→ **Stated problem**:
Give back all the data exactly, line by line.

## Start

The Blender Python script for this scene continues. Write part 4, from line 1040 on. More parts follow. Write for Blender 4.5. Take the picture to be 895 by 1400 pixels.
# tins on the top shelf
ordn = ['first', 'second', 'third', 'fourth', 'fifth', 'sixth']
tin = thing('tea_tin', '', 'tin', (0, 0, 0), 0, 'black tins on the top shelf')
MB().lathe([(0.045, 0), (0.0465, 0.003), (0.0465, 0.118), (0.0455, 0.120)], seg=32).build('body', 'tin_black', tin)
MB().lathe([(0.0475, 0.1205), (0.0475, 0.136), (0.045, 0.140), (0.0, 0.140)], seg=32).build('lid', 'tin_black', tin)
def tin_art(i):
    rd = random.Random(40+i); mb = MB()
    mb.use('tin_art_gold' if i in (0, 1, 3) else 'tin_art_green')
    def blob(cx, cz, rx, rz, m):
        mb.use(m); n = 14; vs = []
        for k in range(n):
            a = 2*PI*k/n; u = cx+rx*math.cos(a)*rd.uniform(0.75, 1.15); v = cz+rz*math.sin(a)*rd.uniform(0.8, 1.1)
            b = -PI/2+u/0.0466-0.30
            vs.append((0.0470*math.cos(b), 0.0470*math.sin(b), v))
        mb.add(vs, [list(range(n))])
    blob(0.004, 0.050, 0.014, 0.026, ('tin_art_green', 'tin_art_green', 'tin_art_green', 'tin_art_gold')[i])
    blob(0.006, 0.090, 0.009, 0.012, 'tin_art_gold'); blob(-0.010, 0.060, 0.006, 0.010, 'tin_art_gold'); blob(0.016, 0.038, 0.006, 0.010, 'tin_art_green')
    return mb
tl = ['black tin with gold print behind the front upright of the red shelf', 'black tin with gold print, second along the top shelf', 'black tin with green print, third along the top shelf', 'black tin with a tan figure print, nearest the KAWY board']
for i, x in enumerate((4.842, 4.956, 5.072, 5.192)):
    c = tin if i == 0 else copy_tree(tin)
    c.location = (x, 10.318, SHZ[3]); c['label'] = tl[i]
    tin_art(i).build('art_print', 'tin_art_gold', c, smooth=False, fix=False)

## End

→ **The output**:
The Blender Python script for this scene continues. Write part 4, from line 1040 on. More parts follow. Write for Blender 4.5. Take the picture to be 895 by 1400 pixels.
# tins on the top shelf
ordn = ['first', 'second', 'third', 'fourth', 'fifth', 'sixth']
tin = thing('tea_tin', '', 'tin', (0, 0, 0), 0, 'black tins on the top shelf')
MB().lathe([(0.045, 0), (0.0465, 0.003), (0.0465, 0.118), (0.0455, 0.120)], seg=32).build('body', 'tin_black', tin)
MB().lathe([(0.0475, 0.1205), (0.0475, 0.136), (0.045, 0.140), (0.0, 0.140)], seg=32).build('lid', 'tin_black', tin)
def tin_art(i):
    rd = random.Random(40+i); mb = MB()
    mb.use('tin_art_gold' if i in (0, 1, 3) else 'tin_art_green')
    def blob(cx, cz, rx, rz, m):
        mb.use(m); n = 14; vs = []
        for k in range(n):
            a = 2*PI*k/n; u = cx+rx*math.cos(a)*rd.uniform(0.75, 1.15); v = cz+rz*math.sin(a)*rd.uniform(0.8, 1.1)
            b = -PI/2+u/0.0466-0.30
            vs.append((0.0470*math.cos(b), 0.0470*math.sin(b), v))
        mb.add(vs, [list(range(n))])
    blob(0.004, 0.050, 0.014, 0.026, ('tin_art_green', 'tin_art_green', 'tin_art_green', 'tin_art_gold')[i])
    blob(0.006, 0.090, 0.009, 0.012, 'tin_art_gold'); blob(-0.010, 0.060, 0.006, 0.010, 'tin_art_gold'); blob(0.016, 0.038, 0.006, 0.010, 'tin_art_green')
    return mb
tl = ['black tin with gold print behind the front upright of the red shelf', 'black tin with gold print, second along the top shelf', 'black tin with green print, third along the top shelf', 'black tin with a tan figure print, nearest the KAWY board']
for i, x in enumerate((4.842, 4.956, 5.072, 5.192)):
    c = tin if i == 0 else copy_tree(tin)
    c.location = (x, 10.318, SHZ[3]); c['label'] = tl[i]
    tin_art(i).build('art_print', 'tin_art_gold', c, smooth=False, fix=False)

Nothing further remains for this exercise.